I am writing code to find two numbers in a binary search tree which add to a given number. The code I currently have is below, with the implementation in the function two_sum
at bottom. The code is somewhat object-oriented, using an iterator to keep state. I am new to functional programming and am wondering if there is a more idiomatic way to write this.
open Core
type 'a node = {
key: 'a;
left: 'a t;
right: 'a t;
}
and 'a t =
| Empty
| Node of 'a node
module Dfs = struct
type 'a iterator = {
bst: 'a t;
current: 'a option;
stack: 'a node list;
}
let create_iterator (bst: 'a t) : 'a iterator =
{
bst = bst;
current =
begin
match bst with
| Empty -> None
| Node node -> Some node.key
end;
stack = [];
}
let rec next_inorder (it: 'a iterator) : 'a iterator =
match it.bst with
| Empty ->
begin
match it.stack with
| h::t -> { bst = h.right; current = Some h.key; stack = t }
| [] -> { bst = Empty; current = None; stack = [] }
end
| Node node ->
next_inorder { bst = node.left; current = it.current; stack = node::it.stack }
let rec prev_inorder (it: 'a iterator) : 'a iterator =
match it.bst with
| Empty ->
begin
match it.stack with
| h::t -> { bst = h.left; current = Some h.key; stack = t }
| [] -> { bst = Empty; current = None; stack = [] }
end
| Node node ->
prev_inorder { bst = node.right; current = it.current; stack = node::it.stack }
end
(* Returns first solution found, or None *)

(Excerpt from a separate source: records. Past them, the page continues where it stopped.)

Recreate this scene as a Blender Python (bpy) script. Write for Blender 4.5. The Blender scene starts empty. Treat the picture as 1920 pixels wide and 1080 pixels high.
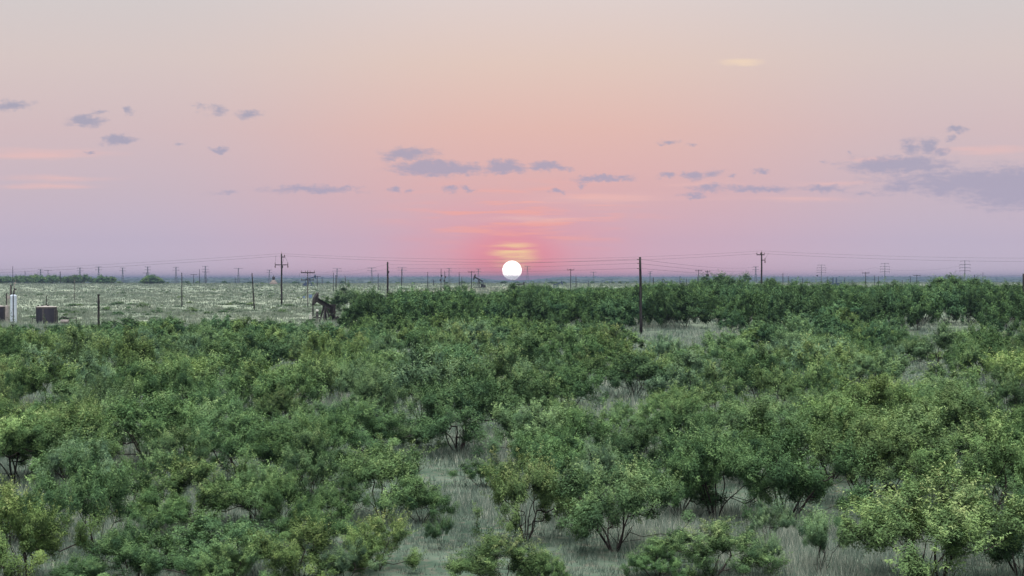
import bpy, math, random
import numpy as np
from mathutils import Vector, Matrix

# ------------------------------------------------------------------ camera, light, sky
SC = bpy.context.scene
COL = SC.collection
F, CX, EYE, CAMZ = 3000.0, 960.0, 523.0, 8.0      # focal length in photo pixels, eye level row, drone height

cam = bpy.data.cameras.new('camera')
cam.sensor_width = 36.0
cam.lens = 36.0 * F / 1920.0
cam.clip_start, cam.clip_end = 0.5, 60000.0
cam_o = bpy.data.objects.new('camera', cam)
cam_o.location = (0, 0, CAMZ)
cam_o.rotation_euler = (math.radians(90) - math.atan((540 - EYE) / F), 0, 0)
COL.objects.link(cam_o)
SC.camera = cam_o

SC.view_settings.view_transform = 'Standard'
SC.view_settings.look = 'None'
SC.view_settings.exposure = 0.0
SC.view_settings.gamma = 1.0
SC.cycles.max_bounces = 5
SC.cycles.diffuse_bounces = 3
SC.cycles.glossy_bounces = 1
SC.cycles.transmission_bounces = 3
SC.cycles.volume_bounces = 0
SC.cycles.transparent_max_bounces = 4
SC.cycles.use_denoising = True
SC.cycles.caustics_reflective = False
SC.cycles.caustics_refractive = False

SUN_EL = math.atan((EYE - 507) / F)


def lin(r, g, b, a=1.0):
    f = lambda c: (c / 255 / 12.92) if c / 255 <= 0.04045 else ((c / 255 + 0.055) / 1.055) ** 2.4
    return (f(r), f(g), f(b), a)


class NT:
    """small helper around a node tree"""
    def __init__(self, tree):
        self.t = tree
        self.n = tree.nodes
        self.l = tree.links

    def new(self, kind, **kw):
        n = self.n.new(kind)
        for k, v in kw.items():
            setattr(n, k, v)
        return n

    def put(self, sock, v):
        if hasattr(v, 'is_output'):
            self.l.new(v, sock)
        else:
            sock.default_value = v

    def math(self, op, a, b=0.0, c=0.0, clamp=False):
        n = self.new('ShaderNodeMath', operation=op, use_clamp=clamp)
        for i, v in enumerate((a, b, c)):
            self.put(n.inputs[i], v)
        return n.outputs[0]

    def vec(self, op, a, b=(0, 0, 0), c=(0, 0, 0), out=0):
        n = self.new('ShaderNodeVectorMath', operation=op)
        self.put(n.inputs[0], a)
        if op != 'LENGTH':
            self.put(n.inputs[1], b)
        if op == 'MULTIPLY_ADD':
            self.put(n.inputs[2], c)
        return n.outputs['Value'] if op in ('LENGTH', 'DOT_PRODUCT') else n.outputs[0]

    def ss(self, v, a, b, lo=0.0, hi=1.0, kind='SMOOTHSTEP'):
        n = self.new('ShaderNodeMapRange', interpolation_type=kind, clamp=True)
        for i, x in enumerate((v, a, b, lo, hi)):
            self.put(n.inputs[i], x)
        return n.outputs[0]

    def mix(self, fac, a, b, blend='MIX'):
        n = self.new('ShaderNodeMix', data_type='RGBA', blend_type=blend)
        self.put(n.inputs['Factor'], fac)
        self.put(n.inputs[6], a)
        self.put(n.inputs[7], b)
        return n.outputs[2]

    def noise(self, vec, scale, detail=3.0, rough=0.55, out='Fac'):
        n = self.new('ShaderNodeTexNoise')
        self.put(n.inputs['Vector'], vec)
        n.inputs['Scale'].default_value = scale
        n.inputs['Detail'].default_value = detail
        n.inputs['Roughness'].default_value = rough
        return n.outputs[out]

    def ramp(self, fac, stops):
        n = self.new('ShaderNodeValToRGB')
        cr = n.color_ramp
        cr.interpolation = 'EASE' if False else 'LINEAR'
        while len(cr.elements) < len(stops):
            cr.elements.new(0.5)
        for e, (p, c) in zip(cr.elements, stops):
            e.position = p
            e.color = c
        self.put(n.inputs[0], fac)
        return n.outputs[0]


world = bpy.data.worlds.new('World')
SC.world = world
world.use_nodes = True
world.cycles.sampling_method = 'MANUAL'
world.cycles.sample_map_resolution = 512
w = NT(world.node_tree)
w.n.clear()
gen = w.new('ShaderNodeTexCoord').outputs['Generated']
sep = w.new('ShaderNodeSeparateXYZ')
w.l.new(gen, sep.inputs[0])
dx, dy, dz = sep.outputs
# sunset sky: elevation and azimuth as slopes from the sun's bearing (+Y), 1000 units = a slope of 1/3
ysafe = w.math('MAXIMUM', dy, 0.3)
u = w.math('MULTIPLY', w.math('DIVIDE', dx, ysafe), F)
v = w.math('MULTIPLY', w.math('DIVIDE', dz, ysafe), F)
cmb = w.new('ShaderNodeCombineXYZ')
w.l.new(u, cmb.inputs[0])
w.l.new(v, cmb.inputs[1])
P = cmb.outputs[0]
t = w.math('DIVIDE', v, 560.0)
edge = w.ramp(t, [(0.0, lin(224, 200, 216)), (0.05, lin(205, 189, 208)), (0.13, lin(197, 183, 203)), (0.30, lin(203, 185, 196)),
                  (0.50, lin(212, 189, 192)), (0.75, lin(216, 200, 197)), (1.0, lin(211, 205, 205))])
cent = w.ramp(t, [(0.0, lin(242, 180, 196)), (0.05, lin(222, 178, 195)), (0.13, lin(213, 174, 190)), (0.30, lin(223, 178, 179)),
                  (0.50, lin(228, 187, 178)), (0.72, lin(227, 201, 190)), (1.0, lin(223, 211, 209))])
cfac = w.ss(w.math('ABSOLUTE', w.math('SUBTRACT', u, 60.0)), 60.0, 800.0, 1.0, 0.0)
sky = w.mix(cfac, edge, cent)
# broad red glow round the sun
nz = w.noise(w.vec('MULTIPLY', P, (0.0016, 0.022, 0)), 1.0, 4.0, 0.6)
g1 = w.vec('LENGTH', w.vec('MULTIPLY_ADD', P, (1 / 290.0, 1 / 150.0, 0), (0, -30 / 150.0, 0)))
g1 = w.math('ADD', g1, w.math('MULTIPLY', w.math('SUBTRACT', nz, 0.5), 0.55))
sky = w.mix(w.ss(g1, 0.10, 1.05, 0.45, 0.0), sky, lin(243, 146, 154))
g2 = w.vec('LENGTH', w.vec('MULTIPLY_ADD', P, (1 / 140.0, 1 / 100.0, 0), (0, -26 / 100.0, 0)))
sky = w.mix(w.ss(g2, 0.1, 1.0, 0.55, 0.0), sky, lin(246, 122, 134))
# streaks of thin cloud: peach ones low over the sun, yellow ones just above it
st = w.noise(w.vec('MULTIPLY', P, (0.006, 0.075, 0.0)), 1.0, 3.0, 0.55)
g3 = w.vec('LENGTH', w.vec('MULTIPLY_ADD', P, (1 / 330.0, 1 / 90.0, 0), (-20 / 330.0, -115 / 90.0, 0)))
sky = w.mix(w.math('MULTIPLY', w.ss(g3, 0.2, 1.0, 1.0, 0.0), w.ss(st, 0.46, 0.66, 0.0, 0.55)), sky, lin(253, 172, 152))
g4 = w.vec('LENGTH', w.vec('MULTIPLY_ADD', P, (1 / 62.0, 1 / 40.0, 0), (-4 / 62.0, -46 / 40.0, 0)))
sky = w.mix(w.math('MULTIPLY', w.ss(g4, 0.15, 1.0, 1.0, 0.0), w.ss(st, 0.36, 0.60, 0.0, 1.0)), sky, lin(255, 212, 160))

warpn = w.noise(P, 0.022, 3.0, 0.6, out='Color')
warp = w.vec('MULTIPLY_ADD', w.vec('SUBTRACT', warpn, (0.5, 0.5, 0.5)), (44, 22, 0), P)
warpn2 = w.noise(P, 0.085, 3.0, 0.6, out='Color')
warp = w.vec('MULTIPLY_ADD', w.vec('SUBTRACT', warpn2, (0.5, 0.5, 0.5)), (22, 15, 0), warp)


def cloud_mask(lst, base):
    acc = None
    for (px, py, ww, hh, st_) in lst:
        sx, sy = 1.50 / ww, 1.55 / hh
        L = w.vec('LENGTH', w.vec('MULTIPLY_ADD', base, (sx, sy, 0), (-(px - CX) * sx, -(EYE - py) * sy, 0)))
        m = w.math('MULTIPLY_ADD', L, -st_, st_)
        acc = m if acc is None else w.math('MAXIMUM', acc, m)
    return acc


pale = [(60, 288, 260, 30, .8), (120, 334, 260, 16, .7), (110, 349, 220, 12, .8), (1850, 284, 190, 22, .7), (1640, 299, 120, 12, .7),
        (1120, 372, 320, 26, .7), (1560, 343, 180, 10, .6), (1330, 346, 200, 14, .5), (980, 410, 260, 14, .8), (1500, 372, 300, 14, .6)]
pw = w.vec('MULTIPLY_ADD', w.vec('SUBTRACT', warpn, (0.5, 0.5, 0.5)), (60, 6, 0), P)
pm = cloud_mask(pale, pw)
sky = w.mix(w.ss(w.math('ADD', pm, w.math('MULTIPLY', w.math('SUBTRACT', st, 0.5), 1.2)), 0.0, 0.9, 0.0, 0.62), sky, lin(238, 192, 186))
cm1 = cloud_mask([(1392, 117, 84, 15, .9), (1402, 121, 50, 8, .9)], pw)
sky = w.mix(w.ss(w.math('ADD', cm1, w.math('MULTIPLY', w.math('SUBTRACT', st, 0.5), .8)), 0.0, 0.85, 0.0, .6), sky, lin(246, 220, 190))

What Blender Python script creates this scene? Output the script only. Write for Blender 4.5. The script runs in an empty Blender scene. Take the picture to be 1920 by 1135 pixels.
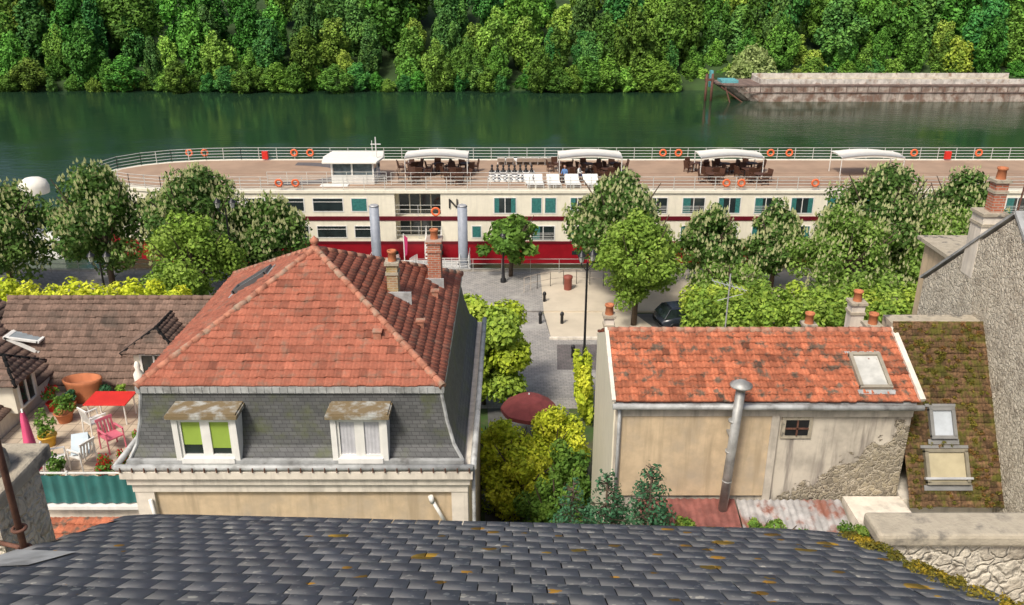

let two_sum (nums: int t) (target: int) : (int * int) option =
let rec loop (left: int Dfs.iterator) (right: int Dfs.iterator) : (int * int) option =
let left_value = Option.value_exn left.current in
let right_value = Option.value_exn right.current in
if left_value >= right_value then
None
else
begin
let sum = left_value + right_value in
match compare target sum with
| -1 -> loop left (Dfs.prev_inorder right)
| 1 -> loop (Dfs.next_inorder left) right
| 0 -> Some (left_value, right_value)
| _ -> assert false
end
in
let left = Dfs.create_iterator nums in
let right = Dfs.create_iterator nums in
loop (Dfs.next_inorder left) (Dfs.prev_inorder right)
(Code for keeping the invariant of the BST is not shown, as the main point of the question is the iteration.)